Commenting on the decision, the Kremlin said it had “nothing to add” and that the commission followed all the established rules.
Wednesday’s decision was widely expected and comes after a election commission working group claimed on Monday it had found 15% of the supporters’ signatures he submitted to be invalid. Last week, the commission’s deputy chair, Nikolai Bulaev, said it had found 11 “dead souls” among the signatures.
Nadezhdin, a veteran politician who has associated with Kremlin insiders and the opposition to Putin, has been waging a last-minute campaign to get on the ballot for the election, with thousands of Russians standing for hours in the freezing cold to add their signature in his support.
Nadezhdin said in his election manifesto that Putin had made a “fatal mistake by starting the special military operation” in Ukraine, the Kremlin’s preferred term for its invasion. “Putin sees the world from the past and is dragging Russia into the past,” he said.
He said on Thursday he would challenge the ruling against his candidacy in the country’s supreme court.
“I do not agree with the decision of the central election commission … Participating in the presidential election in 2024 is the most important political decision in my life,” he wrote on his Telegram channel. “I am not backing down from my intentions.”
Nobody expected Nadezhdin, 60, to win even if he was allowed to participate, given Putin’s total dominance and control of the state. But his campaign has captured people’s attention because of his outright opposition to the war in Ukraine.
Many supporters recognised that although he had past ties to the government, they had no other candidate to voice their dissatisfaction with the war.
He also received support from allies of Alexei Navalny, who have mostly been jailed or driven from Russia. “Standing in line and supporting Nadezhdin is a safe way to protest and we support that,” said Ruslan Shaveddinov, a close ally of Navalny.
Russian state media ramped up its smear campaign against Nadezhdin in recent weeks, which underlined the Kremlin’s concern about the unexpected show of support for a politician who was previously unknown among the general population.
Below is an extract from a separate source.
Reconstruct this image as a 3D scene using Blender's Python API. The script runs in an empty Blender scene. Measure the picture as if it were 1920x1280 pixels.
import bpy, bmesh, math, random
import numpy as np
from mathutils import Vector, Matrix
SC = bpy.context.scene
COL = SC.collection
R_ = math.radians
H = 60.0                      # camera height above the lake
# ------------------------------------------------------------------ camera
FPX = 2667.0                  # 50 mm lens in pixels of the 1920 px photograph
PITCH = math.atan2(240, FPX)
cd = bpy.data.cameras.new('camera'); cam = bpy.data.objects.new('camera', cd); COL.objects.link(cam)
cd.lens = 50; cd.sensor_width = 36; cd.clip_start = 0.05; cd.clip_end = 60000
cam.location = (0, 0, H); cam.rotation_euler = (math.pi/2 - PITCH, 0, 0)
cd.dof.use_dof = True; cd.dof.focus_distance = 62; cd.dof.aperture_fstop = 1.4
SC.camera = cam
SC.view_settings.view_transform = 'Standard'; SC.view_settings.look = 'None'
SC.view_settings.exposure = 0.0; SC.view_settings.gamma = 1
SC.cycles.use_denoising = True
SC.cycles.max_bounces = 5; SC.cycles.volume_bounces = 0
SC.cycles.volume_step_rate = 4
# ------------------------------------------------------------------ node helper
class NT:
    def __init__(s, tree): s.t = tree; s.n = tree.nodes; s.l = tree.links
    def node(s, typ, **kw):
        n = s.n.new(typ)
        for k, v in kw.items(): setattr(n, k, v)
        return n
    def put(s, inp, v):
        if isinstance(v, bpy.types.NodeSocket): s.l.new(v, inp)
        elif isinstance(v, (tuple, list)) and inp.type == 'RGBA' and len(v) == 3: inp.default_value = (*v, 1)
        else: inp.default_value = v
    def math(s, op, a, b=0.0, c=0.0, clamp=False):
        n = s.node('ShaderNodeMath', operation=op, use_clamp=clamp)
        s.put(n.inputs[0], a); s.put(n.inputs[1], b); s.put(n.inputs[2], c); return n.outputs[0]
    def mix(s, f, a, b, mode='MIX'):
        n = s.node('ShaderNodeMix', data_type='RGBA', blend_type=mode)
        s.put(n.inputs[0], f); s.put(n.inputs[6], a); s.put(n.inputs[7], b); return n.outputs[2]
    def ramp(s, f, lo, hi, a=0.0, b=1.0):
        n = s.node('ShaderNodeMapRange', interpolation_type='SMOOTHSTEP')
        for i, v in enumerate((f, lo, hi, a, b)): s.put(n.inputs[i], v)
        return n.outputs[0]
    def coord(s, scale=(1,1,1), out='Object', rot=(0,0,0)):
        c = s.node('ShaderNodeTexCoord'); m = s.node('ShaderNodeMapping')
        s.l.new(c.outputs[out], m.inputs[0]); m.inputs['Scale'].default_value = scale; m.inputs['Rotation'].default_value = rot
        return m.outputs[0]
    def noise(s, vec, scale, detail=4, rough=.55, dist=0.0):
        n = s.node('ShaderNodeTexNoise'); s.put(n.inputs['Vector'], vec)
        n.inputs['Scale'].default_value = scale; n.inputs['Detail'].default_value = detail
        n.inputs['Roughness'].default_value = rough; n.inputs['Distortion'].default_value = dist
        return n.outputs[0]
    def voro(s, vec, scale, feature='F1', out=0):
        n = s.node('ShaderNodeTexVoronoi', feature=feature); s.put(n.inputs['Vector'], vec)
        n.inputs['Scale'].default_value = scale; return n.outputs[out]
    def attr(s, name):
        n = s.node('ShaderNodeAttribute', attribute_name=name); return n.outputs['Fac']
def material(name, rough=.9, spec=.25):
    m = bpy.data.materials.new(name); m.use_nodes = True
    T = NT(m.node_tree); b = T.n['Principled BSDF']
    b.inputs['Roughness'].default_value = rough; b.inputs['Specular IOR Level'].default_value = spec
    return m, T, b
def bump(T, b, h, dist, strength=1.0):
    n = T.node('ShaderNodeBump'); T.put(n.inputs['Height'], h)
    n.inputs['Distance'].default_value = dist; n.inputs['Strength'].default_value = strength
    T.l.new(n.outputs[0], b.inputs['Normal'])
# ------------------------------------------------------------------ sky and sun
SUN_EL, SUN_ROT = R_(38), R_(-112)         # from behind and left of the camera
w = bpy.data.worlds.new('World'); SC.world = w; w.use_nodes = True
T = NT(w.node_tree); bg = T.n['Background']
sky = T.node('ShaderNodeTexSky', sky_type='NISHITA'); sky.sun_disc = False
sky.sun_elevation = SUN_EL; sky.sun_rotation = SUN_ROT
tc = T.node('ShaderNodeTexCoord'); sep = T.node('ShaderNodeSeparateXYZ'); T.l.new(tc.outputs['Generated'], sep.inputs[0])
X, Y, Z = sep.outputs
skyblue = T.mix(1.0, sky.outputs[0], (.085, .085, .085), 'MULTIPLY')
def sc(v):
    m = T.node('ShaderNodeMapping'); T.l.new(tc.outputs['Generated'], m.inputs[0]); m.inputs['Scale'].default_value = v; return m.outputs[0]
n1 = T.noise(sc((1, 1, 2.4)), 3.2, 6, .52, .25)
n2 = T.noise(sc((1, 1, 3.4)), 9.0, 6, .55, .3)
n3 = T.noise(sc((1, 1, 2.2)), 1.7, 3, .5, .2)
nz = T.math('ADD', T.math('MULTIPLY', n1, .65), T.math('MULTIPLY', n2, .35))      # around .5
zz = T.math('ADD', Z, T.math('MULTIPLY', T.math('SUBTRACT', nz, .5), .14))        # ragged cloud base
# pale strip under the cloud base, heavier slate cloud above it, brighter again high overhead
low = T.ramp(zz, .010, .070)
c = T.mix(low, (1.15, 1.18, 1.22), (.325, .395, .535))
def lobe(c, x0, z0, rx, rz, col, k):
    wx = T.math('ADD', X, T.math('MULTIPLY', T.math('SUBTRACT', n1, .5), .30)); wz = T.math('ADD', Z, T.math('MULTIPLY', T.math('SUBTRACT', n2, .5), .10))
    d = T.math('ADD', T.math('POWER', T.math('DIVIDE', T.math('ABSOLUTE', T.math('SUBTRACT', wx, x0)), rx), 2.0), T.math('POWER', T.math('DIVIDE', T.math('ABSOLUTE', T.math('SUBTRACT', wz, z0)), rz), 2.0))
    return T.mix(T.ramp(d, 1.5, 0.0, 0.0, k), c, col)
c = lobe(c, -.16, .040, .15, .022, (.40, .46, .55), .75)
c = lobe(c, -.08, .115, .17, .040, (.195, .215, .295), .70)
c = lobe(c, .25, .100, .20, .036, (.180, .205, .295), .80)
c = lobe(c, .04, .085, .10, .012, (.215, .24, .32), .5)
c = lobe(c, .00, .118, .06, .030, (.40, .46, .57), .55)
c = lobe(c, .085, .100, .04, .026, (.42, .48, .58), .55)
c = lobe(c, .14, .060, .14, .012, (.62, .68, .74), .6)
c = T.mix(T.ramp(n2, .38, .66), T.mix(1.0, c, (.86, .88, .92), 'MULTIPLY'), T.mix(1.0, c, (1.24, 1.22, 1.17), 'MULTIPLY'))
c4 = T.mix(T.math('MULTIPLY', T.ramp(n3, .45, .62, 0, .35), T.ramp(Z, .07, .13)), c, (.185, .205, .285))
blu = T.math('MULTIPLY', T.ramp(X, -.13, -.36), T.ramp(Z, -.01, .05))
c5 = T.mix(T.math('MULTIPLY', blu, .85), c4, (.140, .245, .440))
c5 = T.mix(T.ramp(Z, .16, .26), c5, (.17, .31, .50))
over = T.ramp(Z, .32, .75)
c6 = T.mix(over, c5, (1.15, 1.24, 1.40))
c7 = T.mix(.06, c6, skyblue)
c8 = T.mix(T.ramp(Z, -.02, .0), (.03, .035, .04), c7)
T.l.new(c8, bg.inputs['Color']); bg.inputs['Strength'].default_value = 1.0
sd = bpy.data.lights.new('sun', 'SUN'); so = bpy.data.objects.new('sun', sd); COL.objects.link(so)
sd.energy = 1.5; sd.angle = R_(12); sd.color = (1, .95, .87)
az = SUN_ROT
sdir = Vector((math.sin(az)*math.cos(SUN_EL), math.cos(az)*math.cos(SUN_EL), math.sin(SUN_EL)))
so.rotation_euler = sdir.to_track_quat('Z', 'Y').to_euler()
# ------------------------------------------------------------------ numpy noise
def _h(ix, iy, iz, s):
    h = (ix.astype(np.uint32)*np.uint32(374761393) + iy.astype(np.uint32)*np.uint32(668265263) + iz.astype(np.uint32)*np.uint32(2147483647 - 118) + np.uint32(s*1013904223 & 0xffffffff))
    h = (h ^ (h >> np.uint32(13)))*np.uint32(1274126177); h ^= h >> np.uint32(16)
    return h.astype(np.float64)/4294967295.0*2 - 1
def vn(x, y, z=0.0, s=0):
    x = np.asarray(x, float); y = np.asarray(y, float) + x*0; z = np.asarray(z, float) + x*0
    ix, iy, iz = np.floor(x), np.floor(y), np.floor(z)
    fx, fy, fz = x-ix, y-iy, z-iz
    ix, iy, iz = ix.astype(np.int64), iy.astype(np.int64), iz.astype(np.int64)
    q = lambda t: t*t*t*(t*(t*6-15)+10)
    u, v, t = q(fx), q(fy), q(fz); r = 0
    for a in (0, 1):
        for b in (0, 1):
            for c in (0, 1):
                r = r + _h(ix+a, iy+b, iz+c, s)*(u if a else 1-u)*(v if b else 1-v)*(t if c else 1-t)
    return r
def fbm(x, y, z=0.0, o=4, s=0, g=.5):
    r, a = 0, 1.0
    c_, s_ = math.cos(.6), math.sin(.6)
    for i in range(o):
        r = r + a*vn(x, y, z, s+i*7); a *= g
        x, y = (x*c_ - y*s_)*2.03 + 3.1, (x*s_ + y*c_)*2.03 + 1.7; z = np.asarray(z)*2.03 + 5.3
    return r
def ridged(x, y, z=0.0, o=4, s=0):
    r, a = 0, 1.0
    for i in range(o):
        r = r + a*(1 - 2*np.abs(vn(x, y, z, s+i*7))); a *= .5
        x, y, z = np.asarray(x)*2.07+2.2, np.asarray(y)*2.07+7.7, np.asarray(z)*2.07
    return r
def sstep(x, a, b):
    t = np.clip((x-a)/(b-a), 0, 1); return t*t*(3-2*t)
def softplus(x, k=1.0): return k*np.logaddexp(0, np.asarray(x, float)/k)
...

Political analysts have argued that Nadezhdin’s growing support and his attempts at outreach to anti-war Russians who have fled abroad had made his candidacy politically embarrassing for the Kremlin.
Another openly anti-war candidate, Yekaterina Duntsova, has already been disqualified by the elections commission, which refused to accept her nomination because of alleged errors in her paperwork, including spelling mistakes.
She and others have shifted their grassroots organising effort to support Nadezhdin,
Russia’s electoral commission has so far registered four candidates, including Putin, for the polls.
Putin is set to secure another six-year term in the 15-17 March vote, which would keep him in the Kremlin until at least 2030. If he remains in power until then, his tenure will surpass even that of Joseph Stalin, who ruled the Soviet Union for 29 years, making Putin the longest-serving Moscow leader since the Russian empire.
Putin has won previous elections by a landslide, but independent election watchdogs say they were marred by widespread fraud.